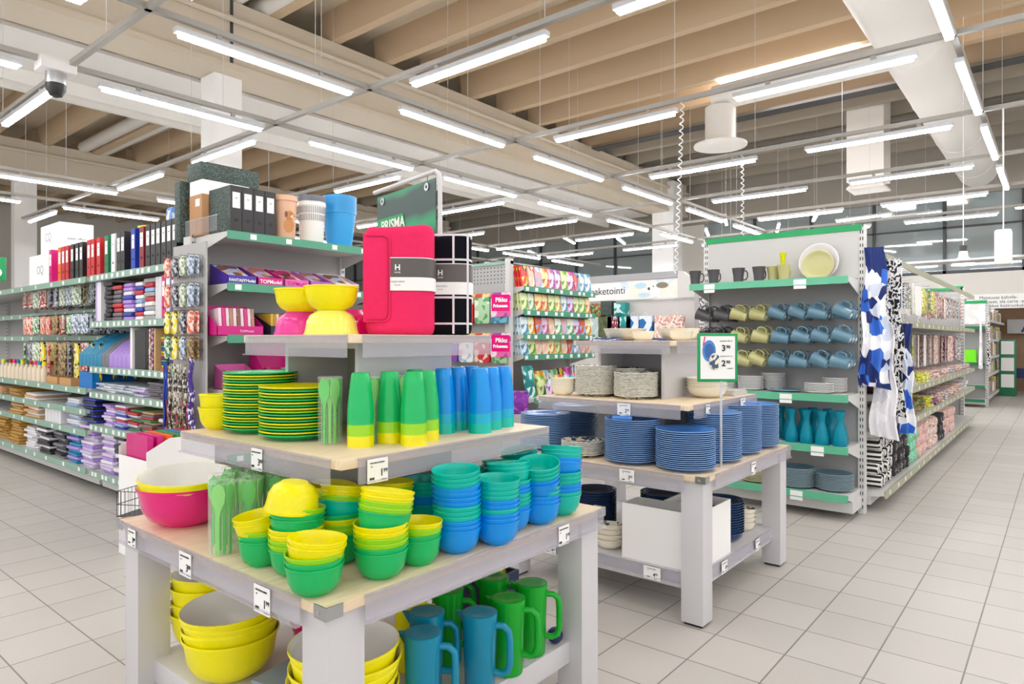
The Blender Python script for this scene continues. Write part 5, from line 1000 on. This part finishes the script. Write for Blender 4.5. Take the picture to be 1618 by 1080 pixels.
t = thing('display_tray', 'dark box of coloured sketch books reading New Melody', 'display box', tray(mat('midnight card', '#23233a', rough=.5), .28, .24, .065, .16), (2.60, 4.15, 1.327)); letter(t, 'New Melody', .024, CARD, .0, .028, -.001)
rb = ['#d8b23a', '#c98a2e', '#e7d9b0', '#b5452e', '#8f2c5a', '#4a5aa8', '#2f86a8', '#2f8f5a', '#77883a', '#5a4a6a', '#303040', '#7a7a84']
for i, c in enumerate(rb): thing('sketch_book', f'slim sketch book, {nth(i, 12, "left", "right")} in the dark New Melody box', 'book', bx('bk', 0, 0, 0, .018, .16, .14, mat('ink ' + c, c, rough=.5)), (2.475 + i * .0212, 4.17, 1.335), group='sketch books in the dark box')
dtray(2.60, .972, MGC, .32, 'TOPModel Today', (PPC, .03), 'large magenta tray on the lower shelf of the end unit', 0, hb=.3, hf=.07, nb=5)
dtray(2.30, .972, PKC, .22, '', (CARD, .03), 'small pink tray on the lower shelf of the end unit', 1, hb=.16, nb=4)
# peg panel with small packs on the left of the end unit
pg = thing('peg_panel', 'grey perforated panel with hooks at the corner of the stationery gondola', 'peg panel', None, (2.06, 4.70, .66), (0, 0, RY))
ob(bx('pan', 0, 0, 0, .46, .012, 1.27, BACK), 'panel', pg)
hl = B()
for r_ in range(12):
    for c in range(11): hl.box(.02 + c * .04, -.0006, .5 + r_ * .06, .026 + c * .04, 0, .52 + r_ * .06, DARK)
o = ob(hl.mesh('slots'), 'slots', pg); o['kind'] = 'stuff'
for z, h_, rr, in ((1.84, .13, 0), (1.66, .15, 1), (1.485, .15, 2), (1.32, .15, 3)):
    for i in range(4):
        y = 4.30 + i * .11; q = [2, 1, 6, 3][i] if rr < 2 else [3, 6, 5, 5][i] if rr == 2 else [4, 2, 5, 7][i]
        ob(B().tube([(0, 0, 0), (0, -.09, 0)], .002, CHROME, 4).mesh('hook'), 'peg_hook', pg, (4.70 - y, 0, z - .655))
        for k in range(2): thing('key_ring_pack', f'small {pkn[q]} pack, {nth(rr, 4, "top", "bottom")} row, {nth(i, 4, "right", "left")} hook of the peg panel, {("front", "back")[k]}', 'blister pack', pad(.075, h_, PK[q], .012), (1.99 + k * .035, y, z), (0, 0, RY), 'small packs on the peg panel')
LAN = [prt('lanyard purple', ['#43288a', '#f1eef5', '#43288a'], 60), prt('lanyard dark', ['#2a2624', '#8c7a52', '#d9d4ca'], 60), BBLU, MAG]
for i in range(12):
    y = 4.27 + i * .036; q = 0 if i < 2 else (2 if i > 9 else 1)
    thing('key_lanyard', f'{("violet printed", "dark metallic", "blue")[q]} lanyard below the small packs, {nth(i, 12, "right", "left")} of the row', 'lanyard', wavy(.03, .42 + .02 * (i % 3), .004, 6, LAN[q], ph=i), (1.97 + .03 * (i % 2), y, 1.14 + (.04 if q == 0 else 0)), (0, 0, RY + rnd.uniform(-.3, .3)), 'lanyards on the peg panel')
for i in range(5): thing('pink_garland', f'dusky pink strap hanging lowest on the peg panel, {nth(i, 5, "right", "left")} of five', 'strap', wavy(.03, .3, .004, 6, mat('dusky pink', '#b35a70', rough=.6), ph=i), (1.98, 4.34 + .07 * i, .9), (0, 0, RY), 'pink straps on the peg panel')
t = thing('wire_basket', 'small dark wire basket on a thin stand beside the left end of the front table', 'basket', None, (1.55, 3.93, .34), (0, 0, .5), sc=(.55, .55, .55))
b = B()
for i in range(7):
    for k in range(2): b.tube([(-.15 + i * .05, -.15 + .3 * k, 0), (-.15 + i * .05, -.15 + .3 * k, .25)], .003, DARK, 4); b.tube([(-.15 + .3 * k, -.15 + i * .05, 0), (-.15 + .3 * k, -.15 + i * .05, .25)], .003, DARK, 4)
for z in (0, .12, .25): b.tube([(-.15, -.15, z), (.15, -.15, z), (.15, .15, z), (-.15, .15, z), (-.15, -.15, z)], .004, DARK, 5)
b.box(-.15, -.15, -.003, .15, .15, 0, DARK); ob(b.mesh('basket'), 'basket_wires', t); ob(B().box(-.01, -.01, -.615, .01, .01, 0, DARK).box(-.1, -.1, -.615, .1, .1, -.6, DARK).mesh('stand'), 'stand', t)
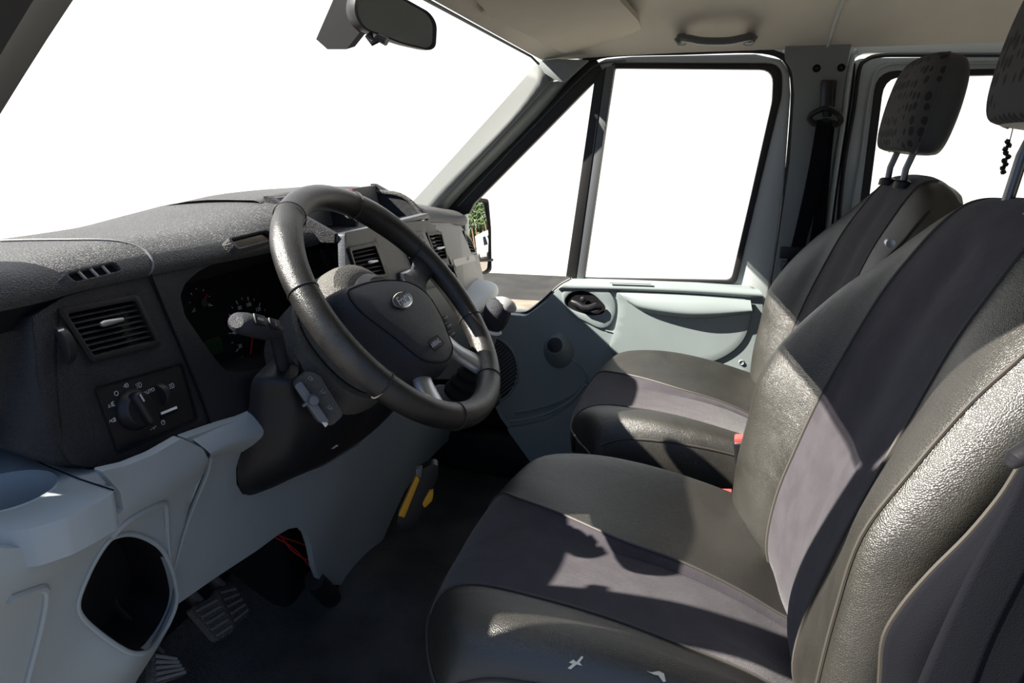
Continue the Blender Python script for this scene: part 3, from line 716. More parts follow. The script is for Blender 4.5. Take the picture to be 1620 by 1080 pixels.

┄┄┄┄┄┄

Write out every line of the entries that holds the word "Python".

The Blender Python script for this scene continues. Write part 5, from line 1000 on. This part finishes the script. Write for Blender 4.5. Take the picture to be 1618 by 1080 pixels.
Continue the Blender Python script for this scene: part 3, from line 716. More parts follow. The script is for Blender 4.5. Take the picture to be 1620 by 1080 pixels.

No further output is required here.